La posa del potente è il più delle volte ingannevole, ridicola e bugiarda. Nell’immortalare se stessi, gli autorevoli hanno spesso utilizzato animali a cavalcioni, si sono issati sopra i monumenti, dominatori di bestie e architetture, equilibristi su un universo di sottomissione. Se a Napoleone togliamo il cavallo, resta un uomo con il braccio alzato e gli attributi larghi, separati dalle cosce che non serrano la bestia, col deretano sospeso nell’aria a galleggiare privo di eleganza. Stessa sorte tocca a Pirro abbandonato dal pachiderma, a Garibaldi e Vittorio Emanuele nella proverbiale scampagnata di Teano.

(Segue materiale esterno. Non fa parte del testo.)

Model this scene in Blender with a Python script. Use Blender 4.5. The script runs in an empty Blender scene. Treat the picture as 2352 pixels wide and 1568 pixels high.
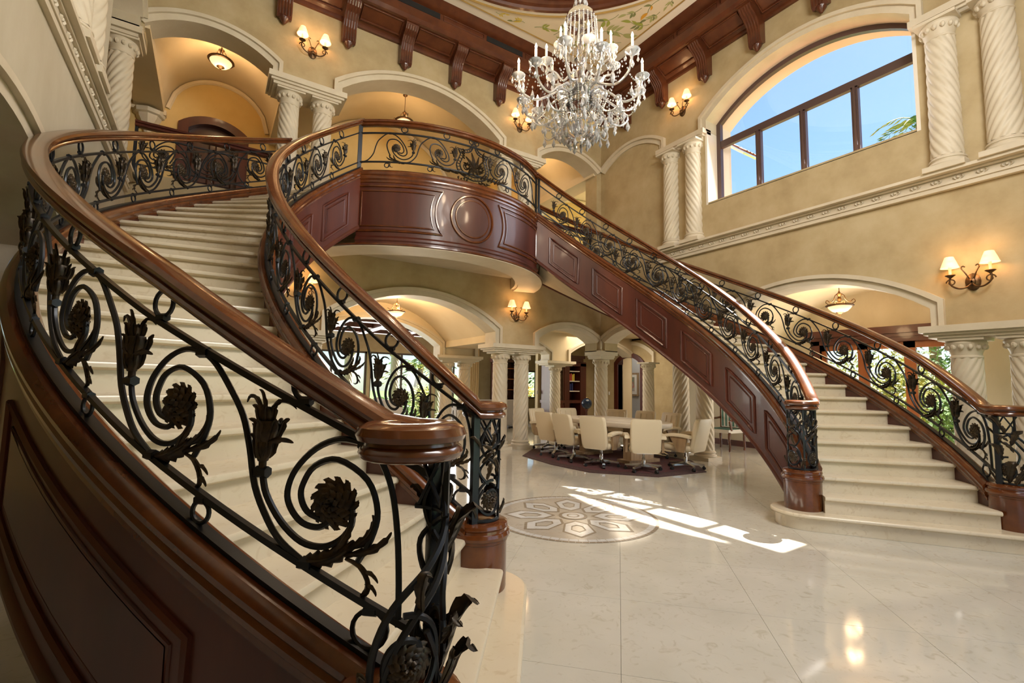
import bpy, math, random
from math import sin, cos, pi, sqrt, radians as rad, atan2
random.seed(7)
S = bpy.context.scene
COL = S.collection

# ------------------------------------------------------------------ camera
CAM = (-3.432, -4.0392, 1.4058)
def cam_axes(yaw, pitch, roll):
    cy, sy, cp, sp = cos(yaw), sin(yaw), cos(pitch), sin(pitch)
    f = (sy*cp, cy*cp, sp); r = (cy, -sy, 0.0)
    d = (f[1]*r[2]-f[2]*r[1], f[2]*r[0]-f[0]*r[2], f[0]*r[1]-f[1]*r[0])
    cr, sr = cos(roll), sin(roll)
    r2 = tuple(cr*a+sr*b for a, b in zip(r, d)); d2 = tuple(-sr*a+cr*b for a, b in zip(r, d))
    return r2, d2, f
from mathutils import Matrix, Vector
r_, d_, f_ = cam_axes(rad(32.334), rad(5.181), rad(-1.031))
cam = bpy.data.cameras.new('camera'); cam.sensor_width = 36.0; cam.lens = 1093.17/2352*36
cam.clip_start = 0.05; cam.clip_end = 300
camo = bpy.data.objects.new('camera', cam); COL.objects.link(camo)
camo.matrix_world = Matrix(((r_[0], -d_[0], -f_[0], CAM[0]), (r_[1], -d_[1], -f_[1], CAM[1]), (r_[2], -d_[2], -f_[2], CAM[2]), (0, 0, 0, 1)))
S.camera = camo
S.view_settings.view_transform = 'Standard'; S.view_settings.look = 'None'
S.view_settings.gamma = 1.0; S.view_settings.exposure = 0.22; S.view_settings.use_curve_mapping = False

cy = S.cycles
cy.max_bounces = 6; cy.diffuse_bounces = 3; cy.glossy_bounces = 2; cy.transmission_bounces = 4; cy.transparent_max_bounces = 6
cy.caustics_reflective = False; cy.caustics_refractive = False; cy.sample_clamp_indirect = 6.0; cy.use_adaptive_sampling = True; cy.adaptive_threshold = .06; cy.adaptive_min_samples = 16
# ------------------------------------------------------------------ world, sun, window daylight, front fill lamps
W = bpy.data.worlds.new('sky'); S.world = W; W.use_nodes = True
nt = W.node_tree; bg = nt.nodes['Background']
sky = nt.nodes.new('ShaderNodeTexSky'); sky.sky_type = 'NISHITA'; sky.sun_disc = False
sky.sun_elevation = rad(55.0); sky.sun_rotation = rad(90); sky.air_density = 1.0; sky.dust_density = 0.4; sky.ozone_density = 1.2
tint = nt.nodes.new('ShaderNodeMix'); tint.data_type = 'RGBA'; tint.blend_type = 'MULTIPLY'; tint.inputs[0].default_value = 1.0; tint.inputs[7].default_value = (.80, .95, 1.06, 1)
nt.links.new(sky.outputs[0], tint.inputs[6]); nt.links.new(tint.outputs[2], bg.inputs[0]); bg.inputs[1].default_value = 0.19
def light(name, kind, loc, energy, color=(1, 1, 1), **k):
    l = bpy.data.lights.new(name, kind); l.energy = energy; l.color = color
    for a, b in k.items():
        if a != 'rot' and a != 'aim': setattr(l, a, b)
    o = bpy.data.objects.new(name, l); COL.objects.link(o); o.location = loc
    if 'aim' in k: o.rotation_euler = Vector(k['aim']).to_track_quat('-Z', 'Y').to_euler()
    return o
light('sun', 'SUN', (20, 0, 30), 26.0, (1.0, 0.95, 0.86), angle=rad(0.5), aim=(-0.683, -0.02, -1.0))
DAY = (1.0, 0.965, 0.91)
light('entry_door_fill', 'AREA', (0, -4.62, 1.7), 14, DAY, shape='RECTANGLE', size=3.2, size_y=2.9, aim=(0, 1, 0.05))  # added area light at an assumed front door, out of view
light('entry_window_fill', 'AREA', (0, -4.62, 6.1), 380, DAY, shape='RECTANGLE', size=3.1, size_y=1.9, aim=(0, 1, -0.3))  # added to brighten the hall, as if from an unseen front window
light('daylight_side_window', 'AREA', (4.9, 0, 6.0), 65, (0.92, 0.96, 1.0), shape='RECTANGLE', size=3.0, size_y=1.7, aim=(-1, 0, -0.25))
light('daylight_living_room', 'AREA', (1.5, 12.0, 1.7), 260, DAY, shape='RECTANGLE', size=7.0, size_y=2.6, aim=(0, -1, 0))
light('daylight_garden_doors', 'AREA', (7.5, -0.1, 1.2), 55, DAY, shape='RECTANGLE', size=1.9, size_y=2.2, aim=(-1, 0, 0))

# ------------------------------------------------------------------ materials
MATS = {}
def mat(name, col=(.5, .5, .5), rough=.5, metal=0., spec=.5, noise=None, bump=None, coat=0., emit=None, trans=0., ior=1.5, sheen=0.):
    m = bpy.data.materials.new(name); m.use_nodes = True; MATS[name] = m
    n = m.node_tree; b = n.nodes['Principled BSDF']
    b.inputs['Base Color'].default_value = (*col, 1); b.inputs['Roughness'].default_value = rough
    b.inputs['Metallic'].default_value = metal; b.inputs['Specular IOR Level'].default_value = spec
    b.inputs['Coat Weight'].default_value = coat; b.inputs['Coat Roughness'].default_value = .08
    b.inputs['Transmission Weight'].default_value = trans; b.inputs['IOR'].default_value = ior
    if emit: b.inputs['Emission Color'].default_value = (*emit[0], 1); b.inputs['Emission Strength'].default_value = emit[1]
    tc = n.nodes.new('ShaderNodeTexCoord')
    if noise:   # (other colours as (pos, col) stops, scale, detail, stretch)
        stops, sc, det, stretch = noise
        mp = n.nodes.new('ShaderNodeMapping'); mp.inputs['Scale'].default_value = stretch
        n.links.new(tc.outputs['Object'], mp.inputs[0])
        t = n.nodes.new('ShaderNodeTexNoise'); t.inputs['Scale'].default_value = sc; t.inputs['Detail'].default_value = det; t.inputs['Roughness'].default_value = .6
        n.links.new(mp.outputs[0], t.inputs[0])
        r = n.nodes.new('ShaderNodeValToRGB'); e = r.color_ramp.elements
        e[0].position = stops[0][0]; e[0].color = (*stops[0][1], 1); e[1].position = stops[-1][0]; e[1].color = (*stops[-1][1], 1)
        for p, c in stops[1:-1]: q = e.new(p); q.color = (*c, 1)
        n.links.new(t.outputs[0], r.inputs[0]); n.links.new(r.outputs[0], b.inputs['Base Color'])
    if bump:
        sc, st = bump
        t2 = n.nodes.new('ShaderNodeTexNoise'); t2.inputs['Scale'].default_value = sc; t2.inputs['Detail'].default_value = 4
        n.links.new(tc.outputs['Object'], t2.inputs[0])
        bp = n.nodes.new('ShaderNodeBump'); bp.inputs['Strength'].default_value = st; bp.inputs['Distance'].default_value = .02
        n.links.new(t2.outputs[0], bp.inputs['Height']); n.links.new(bp.outputs[0], b.inputs['Normal'])
    return m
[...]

Ecco, proprio a Teano il potere scrive una delle sue pagine più buffe: se spostiamo i cavalli sotto il sedere dei due despoti, la stretta di mano smarrisce carattere ufficiale e assume pose da macchietta bolognese. Lo stallone, a differenza, non diventa goffo se sbalza di sella Bonaparte, così come l’elefante conserva dignità pur rinunciando a Pirro e alle sue fiaccolate. La belva mantiene un’identità decorosa. Il governante, al contrario, carente della fiera, all’accavallar delle coscette rimane in sospensione brullo della sua regalità. Strano destino quello dei potenti, passano la giovinezza a desiderare il comando e quando lo ottengono perdono ogni credibilità umana, domestica e sessuale.

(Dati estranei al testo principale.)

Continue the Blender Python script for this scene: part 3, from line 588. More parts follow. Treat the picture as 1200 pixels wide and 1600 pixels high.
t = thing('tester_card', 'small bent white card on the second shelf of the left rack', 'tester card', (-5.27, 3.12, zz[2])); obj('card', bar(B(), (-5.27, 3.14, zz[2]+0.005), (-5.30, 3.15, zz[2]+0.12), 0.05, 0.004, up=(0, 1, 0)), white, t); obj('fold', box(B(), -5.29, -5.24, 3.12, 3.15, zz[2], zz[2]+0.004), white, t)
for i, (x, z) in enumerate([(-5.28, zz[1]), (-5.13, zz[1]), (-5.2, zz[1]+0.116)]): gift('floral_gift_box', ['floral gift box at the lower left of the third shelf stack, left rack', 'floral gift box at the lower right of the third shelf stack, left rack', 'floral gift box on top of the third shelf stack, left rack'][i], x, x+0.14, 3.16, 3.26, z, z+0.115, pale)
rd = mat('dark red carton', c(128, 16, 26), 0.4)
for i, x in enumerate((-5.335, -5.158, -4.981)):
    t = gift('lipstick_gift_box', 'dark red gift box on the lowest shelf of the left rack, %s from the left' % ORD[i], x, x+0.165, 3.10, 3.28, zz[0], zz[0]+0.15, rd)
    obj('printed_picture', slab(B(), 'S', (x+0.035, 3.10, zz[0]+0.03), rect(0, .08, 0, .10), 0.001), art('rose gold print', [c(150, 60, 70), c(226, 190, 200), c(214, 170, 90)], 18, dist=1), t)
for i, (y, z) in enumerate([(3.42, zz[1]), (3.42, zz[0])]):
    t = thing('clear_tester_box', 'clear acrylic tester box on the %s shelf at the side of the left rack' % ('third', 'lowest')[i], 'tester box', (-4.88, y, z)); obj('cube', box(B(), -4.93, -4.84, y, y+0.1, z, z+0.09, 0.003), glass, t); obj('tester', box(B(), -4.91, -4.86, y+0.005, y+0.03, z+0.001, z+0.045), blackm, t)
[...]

Lo scettro rende grottesco il corpo del regnante; l’unico che ha fatto della silhouette un emblema spezzettato è stato Cristo. E il Redentore, nella nudità, nel travaglio, nel calvario, è più seducente di qualunque prepotente annodato alla cravatta, con porta borsa al fianco e leccapiedi al seguito. Ma mentre il Salvatore fa eccezione, il dittatore si trasforma in baraccone, più comico di un coniglio che si accoppia, di un leprotto eccitato, di un cedrone col pennacchio verticale: incapaci per la vita civile, lì dove s’interrompe il comando.

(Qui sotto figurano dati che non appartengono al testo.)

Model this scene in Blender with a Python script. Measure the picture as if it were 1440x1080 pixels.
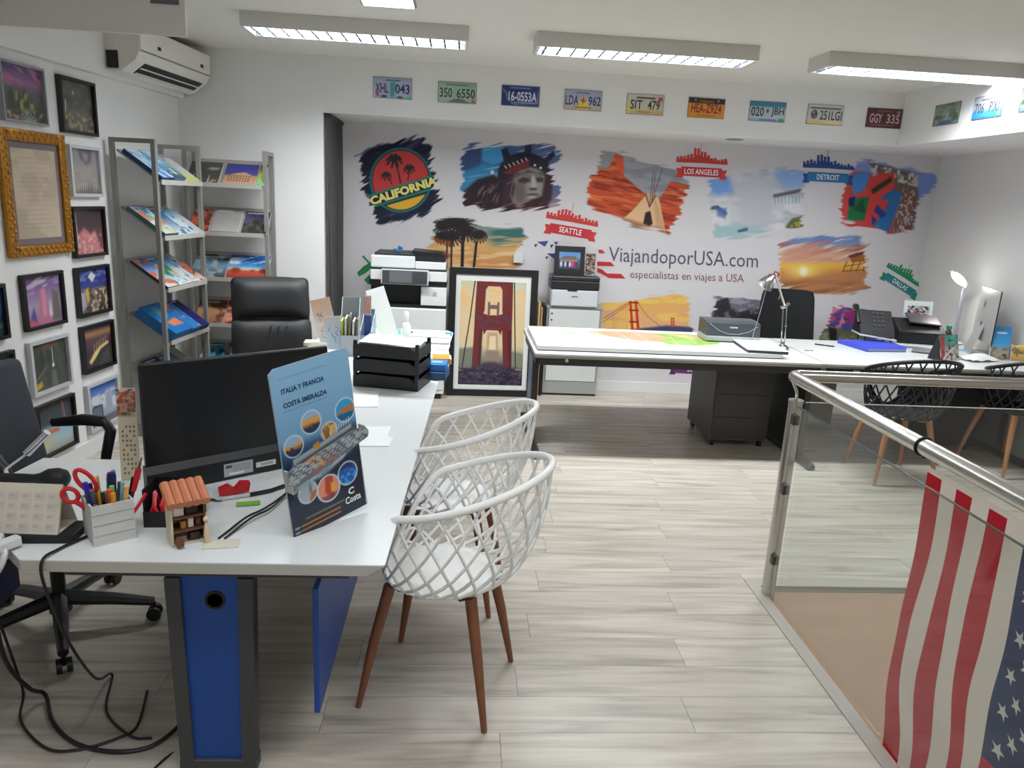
import bpy, bmesh, math, random
import numpy as np
from mathutils import Matrix, Vector

# ------------------------------------------------------------------ camera, world, exposure
S = bpy.context.scene
PI = math.pi
R = math.radians
for o in list(bpy.data.objects):
    bpy.data.objects.remove(o, do_unlink=True)
COL = S.collection

CAM_Z = 1.76
FPX = 1039.5855
PITCH, ROLL, YAW = R(13.9120775), R(-2.96389), R(4.40103298)


def cam_axes():
    cy, sy = math.cos(YAW), math.sin(YAW)
    fw = Vector((sy * math.cos(PITCH), cy * math.cos(PITCH), -math.sin(PITCH)))
    rt = Vector((cy, -sy, 0))
    dn = fw.cross(rt)
    return (math.cos(ROLL) * rt + math.sin(ROLL) * dn, -math.sin(ROLL) * rt + math.cos(ROLL) * dn, fw)


RT, DN, FW = cam_axes()
cam = bpy.data.cameras.new('camera')
cam.sensor_width = 36.0
cam.lens = 36.0 * FPX / 1440.0
cam.clip_start = 0.05
co = bpy.data.objects.new('camera', cam)
COL.objects.link(co)
co.matrix_world = Matrix(((RT.x, -DN.x, -FW.x, 0), (RT.y, -DN.y, -FW.y, 0), (RT.z, -DN.z, -FW.z, CAM_Z), (0, 0, 0, 1)))
S.camera = co

w = bpy.data.worlds.new('world')
S.world = w
w.use_nodes = True
w.node_tree.nodes['Background'].inputs[0].default_value = (0.85, 0.92, 1.0, 1)
w.node_tree.nodes['Background'].inputs[1].default_value = 0.3
S.view_settings.view_transform = 'Standard'
S.view_settings.look = 'None'
S.view_settings.gamma = 1.0
S.view_settings.use_curve_mapping = False
S.view_settings.exposure = 0.0
TUBE_POWER = 80.0        # W of each ceiling fixture's lamp in the far row
NEAR_POWER = 24.0        # and of those over and behind the viewer
TUBE_COL = (0.93, 0.97, 1.0)


# ------------------------------------------------------------------ helpers
def lin(c):
    c = np.asarray(c, dtype=float)
    return np.where(c <= 0.04045, c / 12.92, ((np.maximum(c, 0) + 0.055) / 1.055) ** 2.4)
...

La mente del popolo ha vinto ancora, ha strappato al tiranno l’intimità e sottratto per sempre la vita sociale. Una sorte antitetica a quella dei divi del cinema, che fingono come l’oppressore, ma rimangono ammissibili anche in erezione. Nessuno trova grottesco Roger Moore che fa l’amore o Omar Sharif che bacia appassionato; al contrario non c’è politico che a pensarlo nudo non amplifichi il senso della pena: a forza di ricamare sul posteriore altrui, ha smarrito quello suo. Anzi ce l’ha, traforato da mille assilli che non può controllare e che lo fanno l’imbroglione che è. Ogni volta che si spoglia. Comanda pure caro usurpatore ma intanto fammi vivere come vorresti.
Immaginiamo Stalin in cucina, non è credibile, viene da ridere pensare a un capo di Stato affaccendato tra i fornelli. Fantastichiamo Tito, maresciallo di confine, a far toletta, Margaret Thatcher con lo spazzolone, Hitler con la ramazza in mano e tanti altri più vicini al tempo in cui viviamo. Ma la rivincita suprema dell’immaginario popolare è sempre quella, ipotizzare i sovrani sotto le lenzuola, impegnati a gemere e godere: non ce n’è uno che non risulti bizzarro. Nessuna eccezione, il potere è spassoso nella sua dimestichezza, è maldestro, non avvezzo al sentimento. Il dominante è costretto a essere tale, la sua funzione ne diventa la prigione, e non c’è galera più stretta della mente del prossimo: per quanto tu cerchi di evadere dal pensiero di chi ti tiene nella testa, questi è più invalicabile di qualsiasi gabbia, di qualunque recinto. Una volta radicato nella logica del popolo, resti in quel modo per la vita intera.
La riflessione di tutti è carcere supremo, non si scappa dall’intelletto d’altri, e se la gente scompiscia quando vagheggia il potere che s’accoppia, ridacchia anche chi sta sotto, sovrastato dalla pancia respingente del reggente barzotto, incompetente ad amare perché buffone nella fantasia di chi lo ha eletto. Non c’è speranza per questi dilettanti smascherati nella loro inettitudine, inadatti all’amplesso perché il manico che ti hanno messo nel di dietro è diventato uno scalpello tra le tempie. Il dominante dovrebbe astenersi dalla sessualità perché non è riuscito a rimanere estraneo al ghigno di chi lo congettura a scopazzare. Esiliati a intimare ma privati del regno, lontani per sempre da ciò che vorrebbero apparire: persone con un corpo.